[Task]
Exactly the lines from the one containing "Reconstruct this image" through the one containing "import numpy as np" are to be returned, please, without any pictures.

[Information supplied]
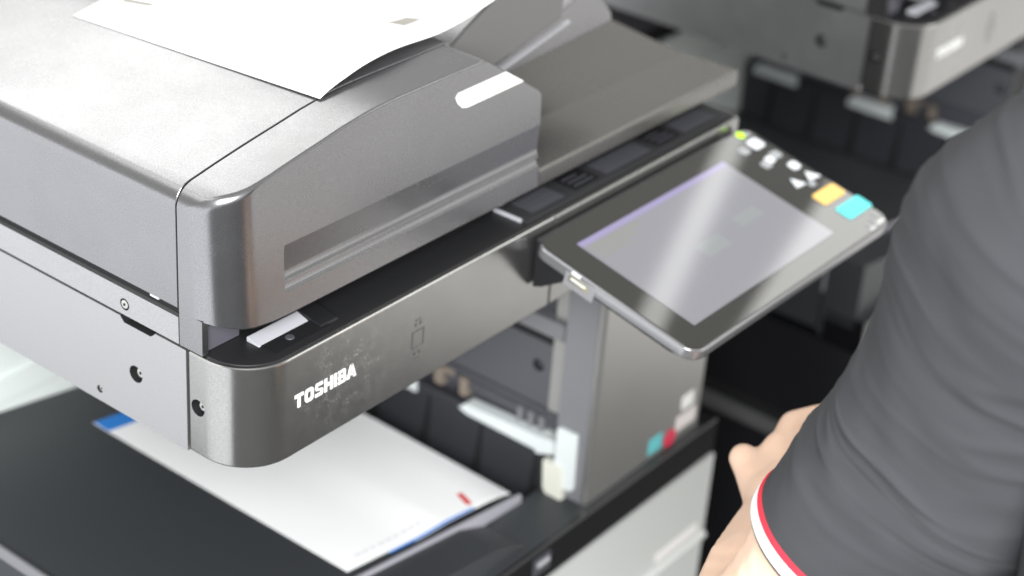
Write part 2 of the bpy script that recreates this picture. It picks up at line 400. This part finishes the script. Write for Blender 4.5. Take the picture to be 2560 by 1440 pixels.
for x in xs:
    zt, yf, zb = ztop(x), fy(x), z0(x)
    lean = lambda z: 6.0*max(0.0, (z-18)/122.0)
    r = 2.0 + 5.0*max(0, 1-x/40)
    pts = [(61.6, zb), (yf+0.8, zb), (yf+lean(zb+1.4), zb+1.4)]
    for k in (0.3, 0.6, 0.85): pts.append((yf+lean(zb+(zt-r-zb)*k), zb+(zt-r-zb)*k))
    yt = yf + lean(zt-r)
    for a in range(6):
        t = R(a*18); pts.append((yt + r*(1-math.cos(t)), zt - r + r*math.sin(t)))
    pts += [(61.0, zt), (61.6, zt-0.6)]
    secs.append([bm.verts.new((x, p[0], p[1])) for p in pts])
n = len(secs[0])
for A, B in zip(secs, secs[1:]):
    for j in range(n): bm.faces.new((A[j], A[(j+1) % n], B[(j+1) % n], B[j]))
bm.faces.new(secs[0]); bm.faces.new(secs[-1][::-1])
fcv = finish("feeder_front_cover", bm, GREY, adf, ang=25)
cutp = [(5, 70.2), (20.57, 70.2), (22.0, 51), (21.8, 48), (21.0, 45.4), (19.7, 43.7), (21.6, 42.6), (21.6, 39.6), (20.8, 37.4), (19.0, 36.0), (5, 36.0)]
bmc = bmesh.new(); add_prism(bmc, cutp, 'x', 53, 340)
bmesh.ops.recalc_face_normals(bmc, faces=bmc.faces[:])
es = [e for e in bmc.edges if all(abs(v.co.x-53) < 1e-4 for v in e.verts) and abs(e.verts[0].co.z-e.verts[1].co.z) > 10 and max(v.co.y for v in e.verts) > 20.4]
bmesh.ops.bevel(bmc, geom=es, offset=0.8, segments=2, affect='EDGES', profile=0.5)
cut(fcv, [finish("cutter", bmc, GREY, adf)])
box("side_tip", GREY, fcv, 0.05, 5.2, 40.5, 61.5, 1.4, 27, 0.5, 1)
box("tip_inner_wall", mat("violet_grey_plastic", (0.10, 0.095, 0.115), 0.5), fcv, 5.4, 36, 43.8, 60, 0.9, 19.4, 0.4)
box("gap_pad", BLACK, lid, 36.4, 596, 47, 60, 0.9, 18.9, 0.4)
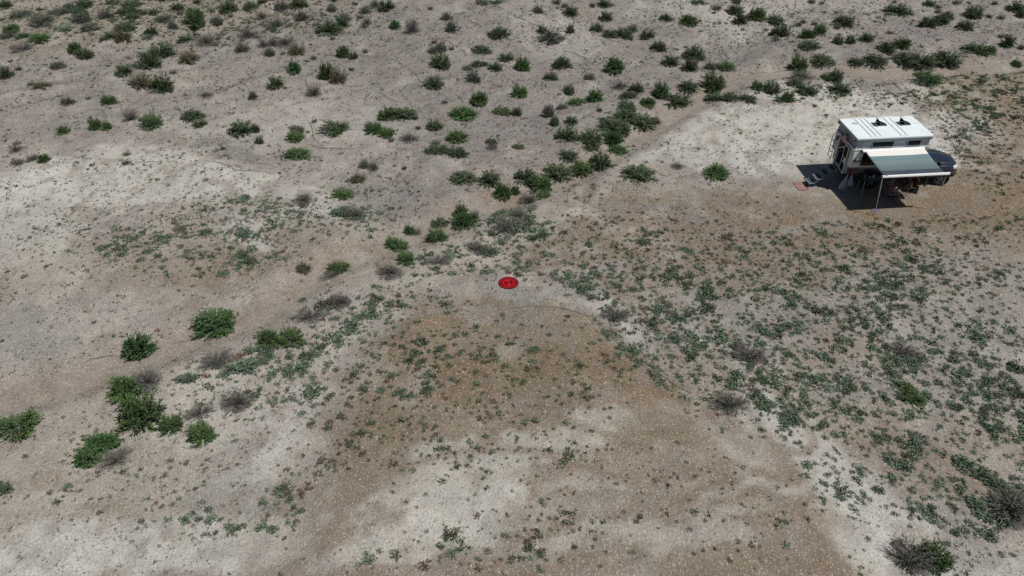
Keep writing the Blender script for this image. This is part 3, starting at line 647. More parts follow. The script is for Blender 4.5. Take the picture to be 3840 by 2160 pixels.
for j, (_, _, mi) in enumerate(tt):
    for i in range(NXA): a = j * (NXA + 1) + i; m.f.append((a, a + 1, a + NXA + 2, a + NXA + 1)); m.m.append(mi)
fa = m.build('awning_fabric', mats, aw, smooth=True, fix=False); so_ = fa.modifiers.new('t', 'SOLIDIFY'); so_.thickness = .006
m = MB(); m.tube([(-4.42, -3.03, 1.955), (-1.33, -3.03, 1.955)], .046, 8); m.box((-4.42, -3.085, 1.90), (-1.33, -3.0, 1.945)); br = m.build('awning_bar', 'bar_white', aw, bevel=.005)
for xa in (-4.45, -1.33): m = MB(); m.box((xa, -3.08, 1.91), (xa + .03, -2.99, 2.0)); m.build('bar_end_cap', 'trim_grey', br)
m = MB(); m.box((-4.33, -3.06, 2.0), (-4.20, -3.045, 2.003)); m.build('bar_marking', 'black_paint', br)
m = MB(); m.box((-3.32, -2.95, 1.99), (-3.18, -2.93, 2.004)); m.build('pull_strap', 'black_paint', br)
for a, b2 in (((-4.40, -3.04, 1.93), (-4.26, -3.15, 0.0)), ((-1.45, -3.02, 1.93), (-1.37, -2.96, 0.0))):
    m = MB(); mid = tuple((p + q_) / 2 for p, q_ in zip(a, b2)); m.tube([a, mid], .017, 6); m.tube([mid, b2], .012, 6); m.tube([(b2[0], b2[1], 0), (b2[0], b2[1], .02)], .05, 8); m.build('awning_leg', 'aluminium', aw)
for xa, xb, xc in ((-4.30, -3.45, -4.30), (-1.62, -2.42, -1.62)):
    m = MB(); m.tube([(xa, -1.12, 2.10), (xb, -1.9, 1.97), (xc, -2.98, 1.92)], .02, 6); m.build('awning_arm', 'aluminium', aw)

# ------------------------------------------------------------------ things around the camper
def local(name, x=0, y=0, z=0, rz=0):
    c, s = math.cos(TH), math.sin(TH); return empty(name, (TO[0] + x * c - y * s, TO[1] + x * s + y * c, z), TH + rz)
fl = local('flag', -4.93, .34, 0); tag(fl, 'red and white striped flag hanging from a pole beside the camper doorway', 'flag')
m = MB(); m.tube([(0, 0, 1.50), (0.02, -.02, 2.62)], .014, 6); m.build('flag_pole', 'aluminium', fl)
m = MB(); NU, NV = 26, 13
def flp(u_, v_):
    return (-.02 - .05 * math.sin(u_ * 9 + v_ * 1.5) * u_ - .05 * u_, -.02 - .66 * u_, 2.55 - .38 * v_ - .05 * u_ - .05 * math.sin(u_ * 5) * u_)
m.v = [flp(i / NU, j / NV) for j in range(NV + 1) for i in range(NU + 1)]
for j in range(NV):
    for i in range(NU):
        a = j * (NU + 1) + i; mi = 2 if (i < NU * .4 and j < 7) else (0 if j % 2 == 0 else 1)
        if mi == 2 and i % 2 == 1 and j % 2 == 1: mi = 2
        m.f.append((a, a + 1, a + NU + 2, a + NU + 1)); m.m.append(mi)
fc = m.build('flag_cloth', ['flag_red', 'flag_white', 'flag_blue'], fl, smooth=True, fix=False)
m = MB()
for j in range(4):
    for i in range(5):
        c = Vector(flp(.05 + .075 * i, (.07 + .12 * j))); pts = []
        for k in range(10):
            r_ = .011 if k % 2 == 0 else .0045; a = math.pi * k / 5 + math.pi / 2; pts.append((c.x - .006, c.y + r_ * math.cos(a), c.z + r_ * math.sin(a)))
        m.add(pts, [tuple(range(10))])
m.build('flag_stars', 'flag_white', fc, fix=False)

st = local('folding_steps', -5.10, -.26, 0); tag(st, 'folding metal steps leading from the ground up to the camper doorway', 'steps')
SX = [(-.16, .86), (-.46, .645), (-.76, .43), (-1.06, .215)]
for i, (x, z) in enumerate(SX):
    m = MB(); m.box((x - .115, -.235, z - .012), (x + .115, .235, z + .012)); tr = m.build('tread', 'tread', st, bevel=.006)
    m = MB(); m.tube([(x - .13, -.25, z), (x - .13, .25, z), (x + .13, .25, z), (x + .13, -.25, z), (x - .13, -.25, z)], .016, 6); m.box((x - .165, -.25, z - .02), (x - .12, .25, z + .02)); m.build('tread_frame', 'step_metal', tr)
m = MB()
for s in (-.25, .25):
    for (xa, za), (xb, zb) in zip([(.05, 1.0)] + SX[:-1], SX):
        m.tube([(xa - .12, s, za), (xb + .12, s, zb)], .012, 5); m.tube([(xa, s, za - .09), (xb + .0, s, zb + .02)], .010, 5)
m.build('side_rails', 'step_metal', st)
for s in (-.24, .24):
    m = MB(); m.tube([(-1.18, s, .2), (-1.21, s, 0)], .014, 6); m.build('leg', 'step_metal', st)
    m = MB(); m.tube([(-.95, s, .2), (-.93, s, 0)], .014, 6); m.build('leg', 'step_metal', st)

rg = local('door_mat', -6.63, -.38, 0, R(3)); tag(rg, 'small pink and red patterned mat on dirt at the foot of the steps', 'mat')
m = MB(); GXm, GYm = 12, 17
m.v = [(-.24 + .48 * i / GXm, -.36 + .72 * j / GYm, .012 + .006 * math.sin(i * 1.3 + j)) for j in range(GYm + 1) for i in range(GXm + 1)]
for j in range(GYm):
    for i in range(GXm):
        a = j * (GXm + 1) + i; bd = i in (0, GXm - 1) or j in (0, GYm - 1)
        pt = ((i * 3 + j * 5) % 7 in (0, 3)) and (abs(i - 5.5) + abs(j - 8)) % 3 < 1.6 or (i in (3, 8) and j % 4 == 1)
        m.f.append((a, a + 1, a + GXm + 2, a + GXm + 1)); m.m.append(1 if bd or pt else 0)
mo = m.build('woven_top', ['rug_pink', 'rug_red'], rg, fix=False)
m = MB(); m.box((-.245, -.365, .001), (.245, .365, .004)); m.build('backing', 'rug_red', rg)

for k, (x, y, s, lbl) in enumerate(((-4.84, -1.03, 1.0, 'larger grey plastic trash bag hanging at the camper rear corner, bulging to the left'), (-4.64, -1.06, .78, 'slimmer grey plastic trash bag hanging to the right of the larger one'))):
    bgx = local('trash_bag', x, y, 0); tag(bgx, lbl, 'trash bag', 'trash bags hanging at the camper corner'); m = MB(); secs = []
    for i in range(10):
        t_ = i / 9; z = .92 - (.74 * s) * t_; r_ = .018 + .17 * s * t_ ** .9 * (1 if t_ < .9 else .93)
        secs.append([((r_ * 1.15 * (1 + .12 * math.sin(3 * u_ + i)) + (.01 * math.sin(9 * u_ + i * 2))) * math.cos(u_) - (.08 * t_ if k == 0 else -.05 * t_), r_ * .6 * math.sin(u_) * (1 + .1 * math.sin(5 * u_)), z + .03 * t_ * math.sin(2 * u_ + 1)) for u_ in [2 * math.pi * q_ / 18 for q_ in range(18)]])
    m.loft(secs); m.build('bag', 'bag', bgx, smooth=True)
    m = MB(); m.tube([(0, 0, .92), (.01, .03, .99), (.02, .05, 1.05)], .012, 5); m.build('bag_tie', 'bag', bgx)

tb = local('folding_table', -3.52, -1.10, 0); tag(tb, 'purple grey folding table in the shade of the awning', 'table')
m = MB(); m.box((-.60, -.28, .70), (.60, .28, .735)); m.build('table_top', 'table_top', tb, bevel=.015)
m = MB(); m.box((-.61, -.292, .705), (.61, -.281, .738)); m.box((-.612, -.29, .705), (-.601, .29, .738)); m.build('edge_strip', 'bumper', tb)
for sx in (-1, 1):
    for sy in (-1, 1): m = MB(); m.tube([(.52 * sx, .2 * sy, .70), (.55 * sx, .24 * sy, 0)], .014, 6); m.build('leg', 'aluminium', tb)
def thing_mesh(name, mb_, mat, x, y, z, lbl, cat, **kw):
    o = mb_.build(name, mat, None, **kw); c, s = math.cos(TH), math.sin(TH); o.location = (TO[0] + x * c - y * s, TO[1] + x * s + y * c, z); o.rotation_euler = (0, 0, TH); return tag(o, lbl, cat)
m = MB(); m.tube([(0, 0, 0), (0, 0, .05), (0, 0, .09), (0, 0, .10)], [.05, .065, .06, .03], 12); thing_mesh('jar', m, 'jar', -3.93, -.98, .736, 'round yellowish jar near the left end of the folding table', 'jar', smooth=True)
m = MB(); m.tube([(0, 0, 0), (0, 0, .005), (0, 0, .08), (0, 0, .085)], [.02, .028, .038, .03], 12); thing_mesh('cup', m, 'paper', -3.76, -1.12, .736, 'small pale cup between the jar and the upright box on the table', 'cup', smooth=True)
m = MB(); m.box((-.045, -.03, 0), (.045, .03, .13)); thing_mesh('drink_box', m, 'paper', -3.57, -1.09, .736, 'small upright pale box in the middle of the folding table', 'box', bevel=.006)

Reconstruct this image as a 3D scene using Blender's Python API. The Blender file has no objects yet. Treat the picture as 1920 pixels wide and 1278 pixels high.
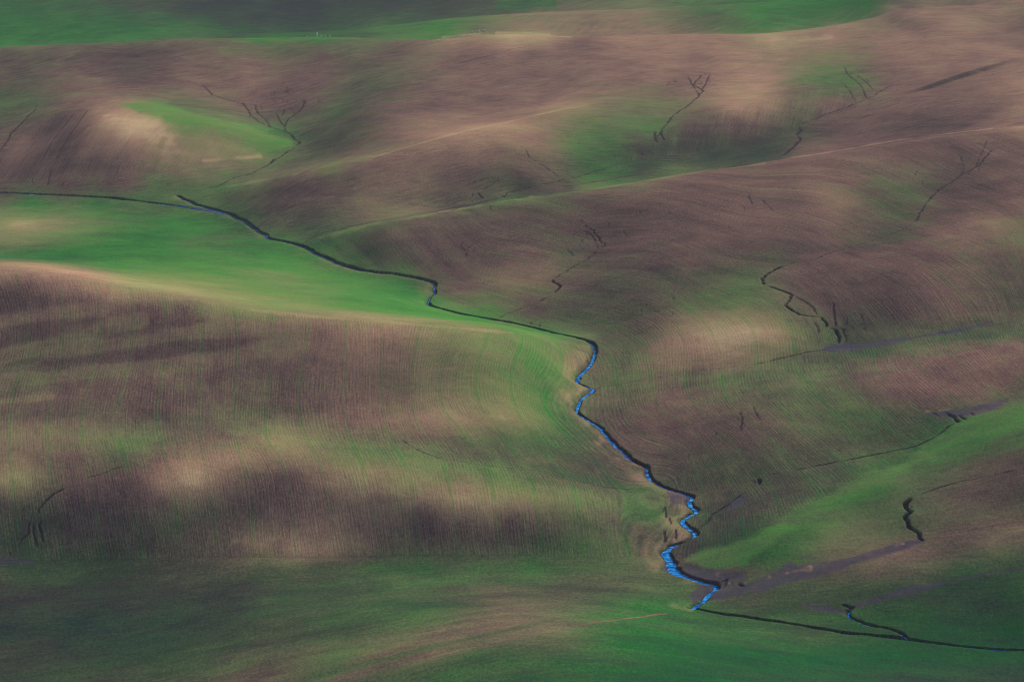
import bpy, math, random
import numpy as np

# ------------------------------------------------------------------ camera, sky, sun, exposure
S = bpy.context.scene
COL = S.collection
CAM_H = 300.0                 # viewpoint on a butte 300 m above the creek
PITCH = math.radians(7.93)    # looking down
FPX = 8000.0                  # focal length in pixels of the 1920 px wide photograph (150 mm lens)
IW, IH = 1920.0, 1278.0
cam = bpy.data.cameras.new("camera")
cam.sensor_width = 36.0
cam.lens = 36.0 * FPX / IW
cam.clip_start = 1.0
cam.clip_end = 60000.0
camo = bpy.data.objects.new("camera", cam)
camo.location = (0.0, 0.0, CAM_H)
camo.rotation_euler = (math.pi / 2 - PITCH, 0.0, 0.0)
COL.objects.link(camo)
S.camera = camo

SUN_EL = math.radians(15.5)
SUN_AZ = math.radians(13.0)   # clockwise from the view direction (+Y): ahead and to the right
world = bpy.data.worlds.new("World")
S.world = world
world.use_nodes = True
wn = world.node_tree.nodes
bg = wn["Background"]
sky = wn.new("ShaderNodeTexSky")
sky.sky_type = 'NISHITA'
sky.sun_disc = False
sky.sun_elevation = SUN_EL
sky.sun_rotation = SUN_AZ
world.node_tree.links.new(sky.outputs[0], bg.inputs[0])
bg.inputs[1].default_value = 0.072
sun = bpy.data.lights.new("sun", 'SUN')
sun.energy = 5.0
sun.angle = math.radians(0.5)
sun.color = (1.0, 0.9, 0.76)
suno = bpy.data.objects.new("sun", sun)
suno.rotation_euler = (math.pi / 2 - SUN_EL, 0.0, math.pi - SUN_AZ)
COL.objects.link(suno)
S.cycles.filter_width = 1.1
S.view_settings.view_transform = 'Standard'
S.view_settings.look = 'None'
S.view_settings.exposure = 0.92
S.view_settings.gamma = 1.0

rng = np.random.default_rng(7)

# ------------------------------------------------------------------ survey helpers
CP, SP = math.cos(PITCH), math.sin(PITCH)

def ray(px, py):
    """azimuth (rad, clockwise from +Y) and downward slope of the sight line through a survey mark"""
    dx = px - IW / 2
    du = -(py - IH / 2)
    wx = dx
    wy = FPX * CP + du * SP
    wz = -FPX * SP + du * CP
    h = np.hypot(wx, wy)
    return np.arctan2(wx, wy), -wz / h

def sight(px, py, z):
    """ground point of height z on that sight line"""
    az, t = ray(px, py)
    r = (CAM_H - z) / t
    return az, r

def chart(az, r):
    """plan coordinates of the survey chart: bearing and (stretched) range on the flat datum"""
    return az * FPX, 639.0 + FPX * np.tan(np.arctan2(CAM_H, r) - PITCH)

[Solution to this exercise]
Reconstruct this image as a 3D scene using Blender's Python API. The Blender file has no objects yet. Treat the picture as 1920 pixels wide and 1278 pixels high.
import bpy, math, random
import numpy as np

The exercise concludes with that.